22 June 2011

Still here

I’m still here – and thank you so very much to those who pinged me to ask if I was all right and to check on me after so long without a blog post. You make me feel so special, truly, you do. Thanks. :)

This whole recovery thing is very challenging: I still have chest pain, though nowhere near as bad as it was to start, and I either have a lot of energy (but don’t know what to do with it) or I’m suddenly very worn out. It’s an odd place to be for someone who has spent most of her life being very driven, always going from one thing to the next, refusing to take a break until “all the work was done”. Clearly that wasn’t a healthy way to live and now I’m going to have to figure out what a reasonable pace looks like. So far, I’m still floundering, but I’m floundering more slowly, so maybe that counts as progress.

Regardless, the world continues it’s circuit around the sun with no attention paid to the status of my mental health. The pasture grass is growing: we had a lot of hay this past year, so we were able to keep the sheep off the pastures a little longer in the spring and let the grass get a good head start (which, after two years of drought, was needed). They’re now out there happily mowing the knee-high grass, and identifying all the weak spots in the fences that we haven’t yet patched.

The garden is off to a slow start – the battle against the quackgrass continues, and I’m making headway but it takes a lot of persistent tilling and weeding. I did get the tomatoes transplanted outside and they lived comfortably under the hooped row cover The Boy made for a week – a week of steady rain. At least they didn’t bake to death in the heat, there wasn’t any heat. The peppers are still inside, but we have a few sunny days forecast, so they will go out shortly.

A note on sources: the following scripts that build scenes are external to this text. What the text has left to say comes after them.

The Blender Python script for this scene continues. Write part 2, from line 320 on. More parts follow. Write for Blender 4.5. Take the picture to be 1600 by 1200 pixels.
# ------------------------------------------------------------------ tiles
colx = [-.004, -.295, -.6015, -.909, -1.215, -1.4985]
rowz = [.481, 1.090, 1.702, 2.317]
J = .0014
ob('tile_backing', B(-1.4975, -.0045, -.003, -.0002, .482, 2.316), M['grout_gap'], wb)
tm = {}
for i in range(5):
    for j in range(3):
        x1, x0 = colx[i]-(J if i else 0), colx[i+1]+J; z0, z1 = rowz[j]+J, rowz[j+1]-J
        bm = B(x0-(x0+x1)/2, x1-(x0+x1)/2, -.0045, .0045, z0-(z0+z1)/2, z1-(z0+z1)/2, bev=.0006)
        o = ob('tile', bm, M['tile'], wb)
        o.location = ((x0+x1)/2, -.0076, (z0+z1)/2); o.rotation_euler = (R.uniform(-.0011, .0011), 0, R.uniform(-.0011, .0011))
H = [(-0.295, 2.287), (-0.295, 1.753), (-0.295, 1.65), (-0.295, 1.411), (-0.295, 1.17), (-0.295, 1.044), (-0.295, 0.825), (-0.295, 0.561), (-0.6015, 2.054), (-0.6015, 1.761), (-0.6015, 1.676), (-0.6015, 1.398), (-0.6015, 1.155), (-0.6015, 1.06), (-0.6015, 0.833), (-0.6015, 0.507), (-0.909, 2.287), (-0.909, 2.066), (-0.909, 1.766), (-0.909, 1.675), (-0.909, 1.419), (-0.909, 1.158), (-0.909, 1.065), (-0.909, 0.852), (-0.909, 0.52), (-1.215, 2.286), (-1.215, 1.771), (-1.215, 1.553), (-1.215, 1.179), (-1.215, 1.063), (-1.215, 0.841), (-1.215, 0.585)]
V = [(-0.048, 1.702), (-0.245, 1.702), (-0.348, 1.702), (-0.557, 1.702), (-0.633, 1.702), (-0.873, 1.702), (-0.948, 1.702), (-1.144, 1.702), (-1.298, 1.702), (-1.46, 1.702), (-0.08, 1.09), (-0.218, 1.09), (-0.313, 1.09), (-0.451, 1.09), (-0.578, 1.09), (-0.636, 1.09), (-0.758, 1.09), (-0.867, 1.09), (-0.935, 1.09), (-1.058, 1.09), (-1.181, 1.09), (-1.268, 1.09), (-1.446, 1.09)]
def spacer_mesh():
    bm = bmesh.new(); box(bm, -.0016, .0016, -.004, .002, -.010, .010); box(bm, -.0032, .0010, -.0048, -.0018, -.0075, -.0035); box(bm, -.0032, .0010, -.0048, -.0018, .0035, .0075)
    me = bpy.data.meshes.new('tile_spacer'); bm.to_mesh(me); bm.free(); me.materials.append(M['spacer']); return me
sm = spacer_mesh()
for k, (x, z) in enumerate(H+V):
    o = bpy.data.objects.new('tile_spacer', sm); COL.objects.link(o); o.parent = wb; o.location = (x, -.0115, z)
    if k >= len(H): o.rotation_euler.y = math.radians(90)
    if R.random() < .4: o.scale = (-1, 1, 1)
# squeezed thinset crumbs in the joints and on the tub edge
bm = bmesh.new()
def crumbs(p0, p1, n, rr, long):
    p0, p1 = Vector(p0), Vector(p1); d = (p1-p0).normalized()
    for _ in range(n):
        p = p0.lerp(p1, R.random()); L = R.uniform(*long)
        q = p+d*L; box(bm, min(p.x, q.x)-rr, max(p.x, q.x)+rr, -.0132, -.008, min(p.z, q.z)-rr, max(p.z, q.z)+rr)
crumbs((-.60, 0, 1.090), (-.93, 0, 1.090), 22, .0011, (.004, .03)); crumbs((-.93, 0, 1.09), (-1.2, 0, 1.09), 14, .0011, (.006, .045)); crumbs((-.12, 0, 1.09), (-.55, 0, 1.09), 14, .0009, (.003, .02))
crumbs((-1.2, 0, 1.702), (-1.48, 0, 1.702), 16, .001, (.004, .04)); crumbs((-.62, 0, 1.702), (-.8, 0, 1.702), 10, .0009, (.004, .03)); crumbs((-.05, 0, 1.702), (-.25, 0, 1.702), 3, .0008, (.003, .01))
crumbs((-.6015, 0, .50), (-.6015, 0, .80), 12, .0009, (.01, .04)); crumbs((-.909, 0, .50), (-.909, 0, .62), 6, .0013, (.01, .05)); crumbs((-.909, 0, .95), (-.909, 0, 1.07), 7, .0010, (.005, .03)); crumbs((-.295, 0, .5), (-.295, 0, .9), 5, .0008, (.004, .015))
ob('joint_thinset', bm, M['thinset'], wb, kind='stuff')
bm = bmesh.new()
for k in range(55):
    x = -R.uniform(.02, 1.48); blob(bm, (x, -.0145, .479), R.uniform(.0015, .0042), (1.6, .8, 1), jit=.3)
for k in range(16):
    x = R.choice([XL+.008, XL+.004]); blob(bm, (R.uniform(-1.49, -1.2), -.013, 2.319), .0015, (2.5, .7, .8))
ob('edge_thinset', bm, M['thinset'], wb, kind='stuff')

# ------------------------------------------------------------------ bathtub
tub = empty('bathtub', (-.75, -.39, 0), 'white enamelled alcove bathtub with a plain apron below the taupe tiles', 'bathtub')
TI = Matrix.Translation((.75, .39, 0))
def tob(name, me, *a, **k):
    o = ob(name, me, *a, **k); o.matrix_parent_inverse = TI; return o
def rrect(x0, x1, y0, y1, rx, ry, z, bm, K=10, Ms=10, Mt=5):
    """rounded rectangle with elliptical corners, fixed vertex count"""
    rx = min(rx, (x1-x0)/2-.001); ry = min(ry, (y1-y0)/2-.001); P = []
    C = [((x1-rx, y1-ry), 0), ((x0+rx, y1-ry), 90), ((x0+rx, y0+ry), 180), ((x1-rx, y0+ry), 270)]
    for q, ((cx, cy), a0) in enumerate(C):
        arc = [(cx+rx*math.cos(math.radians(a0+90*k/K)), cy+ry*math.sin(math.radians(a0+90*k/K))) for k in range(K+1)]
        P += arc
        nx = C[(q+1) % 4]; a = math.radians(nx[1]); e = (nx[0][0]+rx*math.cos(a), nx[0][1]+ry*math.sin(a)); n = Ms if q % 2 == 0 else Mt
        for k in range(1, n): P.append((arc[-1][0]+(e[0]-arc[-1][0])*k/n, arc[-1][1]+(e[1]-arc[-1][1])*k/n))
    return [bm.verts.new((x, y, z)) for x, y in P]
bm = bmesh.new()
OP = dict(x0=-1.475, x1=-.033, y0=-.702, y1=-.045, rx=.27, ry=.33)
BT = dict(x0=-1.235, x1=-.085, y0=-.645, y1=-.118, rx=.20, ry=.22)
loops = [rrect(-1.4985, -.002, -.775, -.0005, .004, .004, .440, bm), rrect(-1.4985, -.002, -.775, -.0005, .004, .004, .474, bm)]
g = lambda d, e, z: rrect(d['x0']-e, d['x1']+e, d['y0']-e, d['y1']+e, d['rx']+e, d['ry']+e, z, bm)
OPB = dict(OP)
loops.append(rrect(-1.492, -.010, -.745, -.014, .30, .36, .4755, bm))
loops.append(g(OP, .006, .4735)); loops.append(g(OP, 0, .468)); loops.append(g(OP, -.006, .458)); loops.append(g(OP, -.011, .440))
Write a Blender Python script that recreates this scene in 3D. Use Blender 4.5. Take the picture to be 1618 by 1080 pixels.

Maybe tomorrow.

The corn is poking it’s head up, but the beans are still sulking underground. The cranberry bushes that I uncovered when removing the last traces of quack grass from that corner of the garden seem to be doing quite well – maybe if I can keep them clear, they’ll actually give us berries in a few years! The grape vines have new leaves as well, as do the raspberries, and that’s all very encouraging.

My big focus the last few weeks has been getting ready to go to Olds for Fibre Week: I’ll be taking classes Sunday through Tuesday, but staying the entire week. I figure I’ll probably pace myself better if I stay for the entire time rather than try to fit all the fun into a few packed days, and since I travel in the motorhome, I have a comfortable, peaceful place to rest. Last year I had one day between my classes and I spent the day working on a new sock pattern: it was like a self-directed workshop and I really enjoyed it. I may do that kind of thing again … I’ll certainly be taking a lot of raw materials with me, just in case I am overcome with the need to start another project.

In the meantime, I have been knitting a lot: I finished a large lace shawl (the Midnight Stole), which was made in black bamboo/silk for a friend’s wedding. I did the whole thing in seven weeks, which felt like a lot of time when I cast on, but the pattern was much more complicated than I anticipated and as a result I was much slower at knitting than I usually am. Still, I made the deadline and the shawl will be at the wedding this weekend. Yay! The recipient is very special to me, and I am honoured to have been able to make something that suits her so very well for such a wonderful occasion. I’ve got a few other projects on the go as well (don’t I always?) and I’ve been spinning up the fleeces that have been hanging in my fibre room for much, much too long. I needed to give my wheels a test run before Fibre Week, which was the initial incentive to spin, but I’m finding it really enjoyable just now, so I think I’ll be doing more of it. I am dyeing the resulting yarns as I spin, so I just keep the crock pot going and add a skein when I’m done, trying different things to see what I can do for colour variations and so on. I discovered a fun trick the other day: skein up the yarn, then twist it into a long snake (like you would if you were going to store it) and tie it in an overhand knot after it’s twisted. Put it in the dyepot just like that: no tangles, for one thing, and you get really neat tie-dye effects on the finished yarn! I’m thinking this could be a fun trick for overdyeing: do it once with a light colour, reskein it, and do it again with a darker colour. That could be interesting!

So, stay tuned for more wooly updates – the next week or so is likely to be heavy on spinning content!


  1. I'm glad you're back. I do keep checking in on you. I'd love to see pictures of your dyed wool. Although I'll never get to that process, I love seeing the art of others.